Visualize these two scenarios:

Scenario 1.

Two students come to you for career guidance.

  • What would you do? Would you tell them what choices to make or would you facilitate their choice? 
  • Where would you start the counseling process? Would you discuss their academic achievements or their hobbies? 
  • Would you deal with students collectively or individually? Would you have one consolidated session with them or distributed sessions of interaction? 
  • Would you give them career related articles to read or would you want them to pose questions to you? 


Now the answer to the above questions is the same: 

‘It depends’. 

Well, what does it depend on? 

The answer depends on the situation, the person’s unique needs, and on your personal resources. 

The point of the example is that you have to customize your interaction to the other person’s psychological makeup. 

Scenario 2.

A person has grown up with the thought that she is worthless. While interacting with her, you tell her “you have lots of talent and are capable of doing wonders.” Can you be sure that she will appreciate what you have said? This may come as a surprise, but she might even think that you are implying that her reasoning ability is weak because she could not interpret her own experiences effectively.

So, what you feel is a good interpersonal behavior might not be perceived as the same by the other person. 

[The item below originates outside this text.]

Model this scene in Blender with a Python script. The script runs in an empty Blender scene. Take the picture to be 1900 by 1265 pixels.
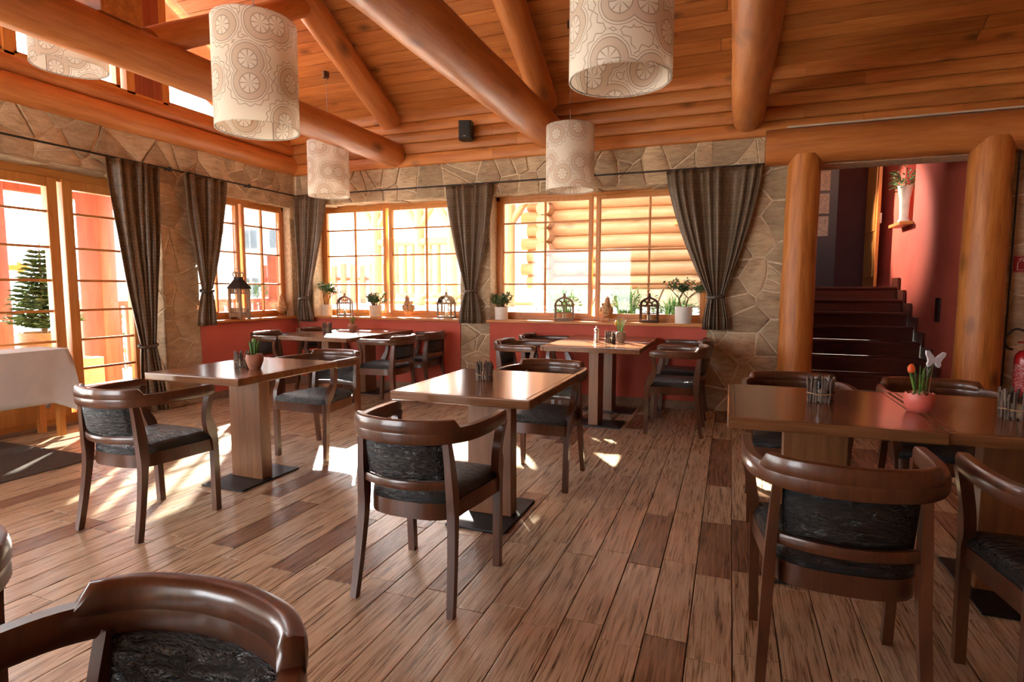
import bpy, bmesh, math, random
from mathutils import Vector, Matrix, noise
random.seed(7)
sc = bpy.context.scene
COL = sc.collection

# ------------------------------------------------------------------ camera
YAW, PITCH, ROLL = math.radians(20.70), math.radians(-5.18), math.radians(0.087)
fw = Vector((-math.sin(YAW)*math.cos(PITCH), math.cos(YAW)*math.cos(PITCH), math.sin(PITCH)))
rt = Vector((math.cos(YAW), math.sin(YAW), 0)); up = rt.cross(fw)
rt, up = rt*math.cos(ROLL)+up*math.sin(ROLL), up*math.cos(ROLL)-rt*math.sin(ROLL)
cam = bpy.data.objects.new('camera', bpy.data.cameras.new('camera'))
COL.objects.link(cam)
M = Matrix((rt, up, -fw)).transposed().to_4x4(); M.translation = (0, 0, 1.27)
cam.matrix_world = M
cam.data.sensor_width = 36.0; cam.data.lens = 1068.6/1900*36
cam.data.clip_start = 0.02; cam.data.clip_end = 500
sc.camera = cam

# ------------------------------------------------------------------ light
SKY, SUN, EXPOSURE = 1.0, 11.0, 3.98
w = bpy.data.worlds.new('sky'); sc.world = w; w.use_nodes = True
bg = w.node_tree.nodes['Background']
bg.inputs[0].default_value = (0.94, 0.97, 1.0, 1); bg.inputs[1].default_value = SKY
sun = bpy.data.objects.new('sun', bpy.data.lights.new('sun', 'SUN')); COL.objects.link(sun)
sun.data.energy = SUN; sun.data.angle = math.radians(0.9); sun.data.color = (1, .93, .82)
AZ, EL = math.radians(36), math.radians(26)
sd = Vector((-math.sin(AZ)*math.cos(EL), math.cos(AZ)*math.cos(EL), math.sin(EL)))
sun.rotation_euler = sd.to_track_quat('Z', 'Y').to_euler(); sun.location = sd*30
sc.view_settings.view_transform = 'Standard'; sc.view_settings.look = 'None'
sc.view_settings.gamma = 1; sc.view_settings.use_curve_mapping = False
sc.view_settings.exposure = EXPOSURE
try:
    sc.cycles.diffuse_bounces = 6; sc.cycles.max_bounces = 14; sc.cycles.transparent_max_bounces = 24
    sc.cycles.sample_clamp_indirect = 6.0
except Exception: pass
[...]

What both the scenarios can tell us

These examples tell us that imbibing soft skills involves much more than going through classroom training. In fact, research shows that even after training, the level of acquisition of soft skills is not always as expected. Therefore, one question that has often been raised is: Why is it difficult to learn soft skills? The reasons can fall into two categories: the nature of soft skills, and, the way they are taught. Some of these reasons are described below:

  1. Soft skills have to do with understanding people, situations, and the complex interaction between the two. Soft skills are less about knowledge and more about detecting patterns among facts (related to people and situations) and customizing your response according to those patterns.
  2. The complex and dynamic patterns of interaction could be between a person and her ‘self’, between a person and her significant others/objects, between a person and other people, etc. All these entities are dynamic, multilayered, and complex.
  3. In soft skills, there are only orientations, not rules. We are used to dealing with tangible objects and clear-cut definitions and procedures rather than fluid orientations. Take the example of a dosa. Although the basic ingredients are the same and so is the basic recipe, dosas cooked by different cooks invariably taste different. Thus, even setting down definitive rules is no guarantee for a uniform result. 
  4. Soft skills, unlike technical skills, generally have much to do with our self-concept and our self-esteem. Also, soft skills training is as concerned with unlearning old ways of doing things as it is concerned with learning new ways. When we try to unlearn a way of behaving, thinking, or feeling we are trying to remove layers of habits, shake up bundles and webs of thoughts and clear up clouds of emotion.
  5. We often try to impart/teach soft skills rather than facilitate its development and management. However, soft skills cannot be imparted the way you would impart knowledge of physics, math, etc. 

It is easiest to teach (and observe changes in) soft skills related to actions (presentation skills, language skills, etc.). However, the moment we step into the area of cognition (perception, thinking processes, memory, etc.) and of affect (feelings and emotions) we are dealing with aspects that are more resistant to change. (See the visual below.) Therefore, even after training, we might have students who pronounce well and write grammatically correct language but are unable to marshal facts in a persuasive way.